◆ TASK BRIEF ◆
Copy the lines below as they are; omit the images they contain.

(Scene script records)

◆ ◆ ◆ ◆ ◆

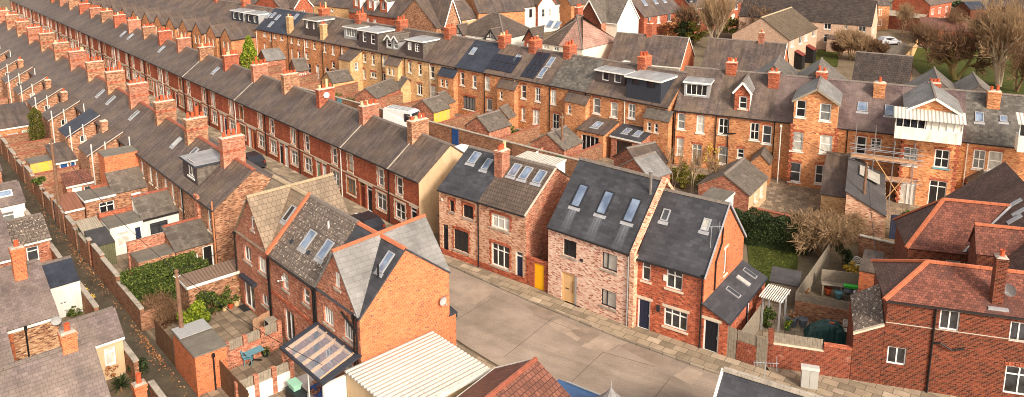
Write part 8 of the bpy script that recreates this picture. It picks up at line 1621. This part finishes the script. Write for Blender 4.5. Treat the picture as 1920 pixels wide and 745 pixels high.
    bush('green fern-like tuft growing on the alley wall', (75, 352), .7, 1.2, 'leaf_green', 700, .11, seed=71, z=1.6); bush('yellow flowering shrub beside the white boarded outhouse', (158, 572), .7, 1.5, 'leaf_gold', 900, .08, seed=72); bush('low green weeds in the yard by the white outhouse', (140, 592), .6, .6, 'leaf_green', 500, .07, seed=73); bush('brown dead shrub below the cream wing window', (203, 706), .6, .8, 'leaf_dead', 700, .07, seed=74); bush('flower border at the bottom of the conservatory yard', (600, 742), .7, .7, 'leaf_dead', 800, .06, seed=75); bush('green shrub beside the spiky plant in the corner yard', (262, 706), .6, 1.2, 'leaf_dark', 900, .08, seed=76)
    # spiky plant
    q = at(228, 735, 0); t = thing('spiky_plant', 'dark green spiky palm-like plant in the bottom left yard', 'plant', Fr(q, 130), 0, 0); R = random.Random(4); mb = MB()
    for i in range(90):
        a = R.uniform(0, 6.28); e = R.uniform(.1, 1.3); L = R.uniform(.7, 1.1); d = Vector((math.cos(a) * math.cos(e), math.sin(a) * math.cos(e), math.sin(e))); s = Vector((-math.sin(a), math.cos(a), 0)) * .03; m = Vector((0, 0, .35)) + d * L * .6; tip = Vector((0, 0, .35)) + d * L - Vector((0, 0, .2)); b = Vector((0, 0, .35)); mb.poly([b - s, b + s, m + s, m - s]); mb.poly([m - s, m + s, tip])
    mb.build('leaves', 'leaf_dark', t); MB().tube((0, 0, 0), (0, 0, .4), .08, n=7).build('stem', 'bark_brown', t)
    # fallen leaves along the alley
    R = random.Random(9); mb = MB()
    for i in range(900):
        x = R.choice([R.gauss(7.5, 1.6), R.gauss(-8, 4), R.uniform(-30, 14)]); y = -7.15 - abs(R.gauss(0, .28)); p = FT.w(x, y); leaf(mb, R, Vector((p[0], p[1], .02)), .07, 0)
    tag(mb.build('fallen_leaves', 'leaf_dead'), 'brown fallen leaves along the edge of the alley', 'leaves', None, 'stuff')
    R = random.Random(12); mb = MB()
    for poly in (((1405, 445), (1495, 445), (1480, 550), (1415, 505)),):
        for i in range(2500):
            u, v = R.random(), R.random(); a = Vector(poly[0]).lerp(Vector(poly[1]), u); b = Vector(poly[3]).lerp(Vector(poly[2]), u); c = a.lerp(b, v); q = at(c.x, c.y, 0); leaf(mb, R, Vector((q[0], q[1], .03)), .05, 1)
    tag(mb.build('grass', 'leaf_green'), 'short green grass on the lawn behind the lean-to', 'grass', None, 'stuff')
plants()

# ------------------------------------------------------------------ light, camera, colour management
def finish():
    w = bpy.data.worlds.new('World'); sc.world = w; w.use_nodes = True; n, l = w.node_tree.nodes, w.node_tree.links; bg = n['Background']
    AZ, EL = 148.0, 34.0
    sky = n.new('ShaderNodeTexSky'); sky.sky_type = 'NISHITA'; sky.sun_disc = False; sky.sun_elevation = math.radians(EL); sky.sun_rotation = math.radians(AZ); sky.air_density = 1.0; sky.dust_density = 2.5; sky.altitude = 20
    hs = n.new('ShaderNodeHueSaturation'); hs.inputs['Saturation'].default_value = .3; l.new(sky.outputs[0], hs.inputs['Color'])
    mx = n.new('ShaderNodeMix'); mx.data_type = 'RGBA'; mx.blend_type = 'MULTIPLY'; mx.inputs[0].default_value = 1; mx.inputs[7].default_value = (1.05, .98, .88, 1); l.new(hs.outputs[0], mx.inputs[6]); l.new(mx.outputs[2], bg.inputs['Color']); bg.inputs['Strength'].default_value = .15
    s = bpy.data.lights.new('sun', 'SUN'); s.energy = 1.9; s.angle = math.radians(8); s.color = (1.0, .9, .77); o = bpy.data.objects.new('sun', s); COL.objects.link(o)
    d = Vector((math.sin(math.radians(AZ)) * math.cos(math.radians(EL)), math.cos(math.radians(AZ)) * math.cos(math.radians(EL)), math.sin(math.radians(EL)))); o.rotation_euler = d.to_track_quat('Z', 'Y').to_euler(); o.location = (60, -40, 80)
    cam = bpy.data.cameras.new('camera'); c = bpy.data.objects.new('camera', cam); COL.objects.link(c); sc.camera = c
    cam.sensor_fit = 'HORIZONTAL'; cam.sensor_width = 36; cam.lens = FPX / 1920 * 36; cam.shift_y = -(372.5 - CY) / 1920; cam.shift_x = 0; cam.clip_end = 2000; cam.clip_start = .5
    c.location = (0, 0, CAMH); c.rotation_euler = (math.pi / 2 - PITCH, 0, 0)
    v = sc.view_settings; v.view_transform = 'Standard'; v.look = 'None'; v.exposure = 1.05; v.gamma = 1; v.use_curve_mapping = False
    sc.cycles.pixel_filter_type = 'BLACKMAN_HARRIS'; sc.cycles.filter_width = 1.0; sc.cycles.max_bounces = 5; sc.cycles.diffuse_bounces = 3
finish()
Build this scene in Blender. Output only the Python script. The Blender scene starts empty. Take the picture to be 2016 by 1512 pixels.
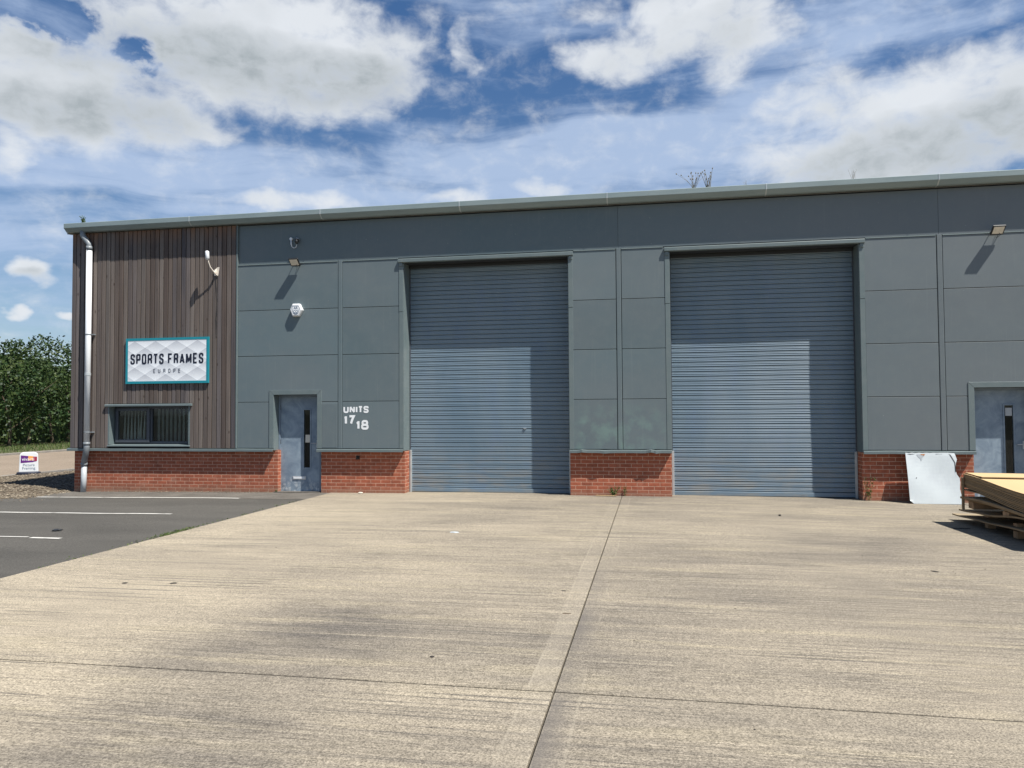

◆ ◆ ◆ ◆ ◆

◆ REPLY ◆
Write part 8 of the bpy script that recreates this picture. It picks up at line 1621. This part finishes the script. Write for Blender 4.5. Treat the picture as 1920 pixels wide and 745 pixels high.
    bush('green fern-like tuft growing on the alley wall', (75, 352), .7, 1.2, 'leaf_green', 700, .11, seed=71, z=1.6); bush('yellow flowering shrub beside the white boarded outhouse', (158, 572), .7, 1.5, 'leaf_gold', 900, .08, seed=72); bush('low green weeds in the yard by the white outhouse', (140, 592), .6, .6, 'leaf_green', 500, .07, seed=73); bush('brown dead shrub below the cream wing window', (203, 706), .6, .8, 'leaf_dead', 700, .07, seed=74); bush('flower border at the bottom of the conservatory yard', (600, 742), .7, .7, 'leaf_dead', 800, .06, seed=75); bush('green shrub beside the spiky plant in the corner yard', (262, 706), .6, 1.2, 'leaf_dark', 900, .08, seed=76)
    # spiky plant
    q = at(228, 735, 0); t = thing('spiky_plant', 'dark green spiky palm-like plant in the bottom left yard', 'plant', Fr(q, 130), 0, 0); R = random.Random(4); mb = MB()
    for i in range(90):
        a = R.uniform(0, 6.28); e = R.uniform(.1, 1.3); L = R.uniform(.7, 1.1); d = Vector((math.cos(a) * math.cos(e), math.sin(a) * math.cos(e), math.sin(e))); s = Vector((-math.sin(a), math.cos(a), 0)) * .03; m = Vector((0, 0, .35)) + d * L * .6; tip = Vector((0, 0, .35)) + d * L - Vector((0, 0, .2)); b = Vector((0, 0, .35)); mb.poly([b - s, b + s, m + s, m - s]); mb.poly([m - s, m + s, tip])
    mb.build('leaves', 'leaf_dark', t); MB().tube((0, 0, 0), (0, 0, .4), .08, n=7).build('stem', 'bark_brown', t)
    # fallen leaves along the alley
    R = random.Random(9); mb = MB()
    for i in range(900):
        x = R.choice([R.gauss(7.5, 1.6), R.gauss(-8, 4), R.uniform(-30, 14)]); y = -7.15 - abs(R.gauss(0, .28)); p = FT.w(x, y); leaf(mb, R, Vector((p[0], p[1], .02)), .07, 0)
    tag(mb.build('fallen_leaves', 'leaf_dead'), 'brown fallen leaves along the edge of the alley', 'leaves', None, 'stuff')
    R = random.Random(12); mb = MB()
    for poly in (((1405, 445), (1495, 445), (1480, 550), (1415, 505)),):
        for i in range(2500):
            u, v = R.random(), R.random(); a = Vector(poly[0]).lerp(Vector(poly[1]), u); b = Vector(poly[3]).lerp(Vector(poly[2]), u); c = a.lerp(b, v); q = at(c.x, c.y, 0); leaf(mb, R, Vector((q[0], q[1], .03)), .05, 1)
    tag(mb.build('grass', 'leaf_green'), 'short green grass on the lawn behind the lean-to', 'grass', None, 'stuff')
plants()

# ------------------------------------------------------------------ light, camera, colour management
def finish():
    w = bpy.data.worlds.new('World'); sc.world = w; w.use_nodes = True; n, l = w.node_tree.nodes, w.node_tree.links; bg = n['Background']
    AZ, EL = 148.0, 34.0
    sky = n.new('ShaderNodeTexSky'); sky.sky_type = 'NISHITA'; sky.sun_disc = False; sky.sun_elevation = math.radians(EL); sky.sun_rotation = math.radians(AZ); sky.air_density = 1.0; sky.dust_density = 2.5; sky.altitude = 20
    hs = n.new('ShaderNodeHueSaturation'); hs.inputs['Saturation'].default_value = .3; l.new(sky.outputs[0], hs.inputs['Color'])
    mx = n.new('ShaderNodeMix'); mx.data_type = 'RGBA'; mx.blend_type = 'MULTIPLY'; mx.inputs[0].default_value = 1; mx.inputs[7].default_value = (1.05, .98, .88, 1); l.new(hs.outputs[0], mx.inputs[6]); l.new(mx.outputs[2], bg.inputs['Color']); bg.inputs['Strength'].default_value = .15
    s = bpy.data.lights.new('sun', 'SUN'); s.energy = 1.9; s.angle = math.radians(8); s.color = (1.0, .9, .77); o = bpy.data.objects.new('sun', s); COL.objects.link(o)
    d = Vector((math.sin(math.radians(AZ)) * math.cos(math.radians(EL)), math.cos(math.radians(AZ)) * math.cos(math.radians(EL)), math.sin(math.radians(EL)))); o.rotation_euler = d.to_track_quat('Z', 'Y').to_euler(); o.location = (60, -40, 80)
    cam = bpy.data.cameras.new('camera'); c = bpy.data.objects.new('camera', cam); COL.objects.link(c); sc.camera = c
    cam.sensor_fit = 'HORIZONTAL'; cam.sensor_width = 36; cam.lens = FPX / 1920 * 36; cam.shift_y = -(372.5 - CY) / 1920; cam.shift_x = 0; cam.clip_end = 2000; cam.clip_start = .5
    c.location = (0, 0, CAMH); c.rotation_euler = (math.pi / 2 - PITCH, 0, 0)
    v = sc.view_settings; v.view_transform = 'Standard'; v.look = 'None'; v.exposure = 1.05; v.gamma = 1; v.use_curve_mapping = False
    sc.cycles.pixel_filter_type = 'BLACKMAN_HARRIS'; sc.cycles.filter_width = 1.0; sc.cycles.max_bounces = 5; sc.cycles.diffuse_bounces = 3
finish()
Build this scene in Blender. Output only the Python script. The Blender scene starts empty. Take the picture to be 2016 by 1512 pixels.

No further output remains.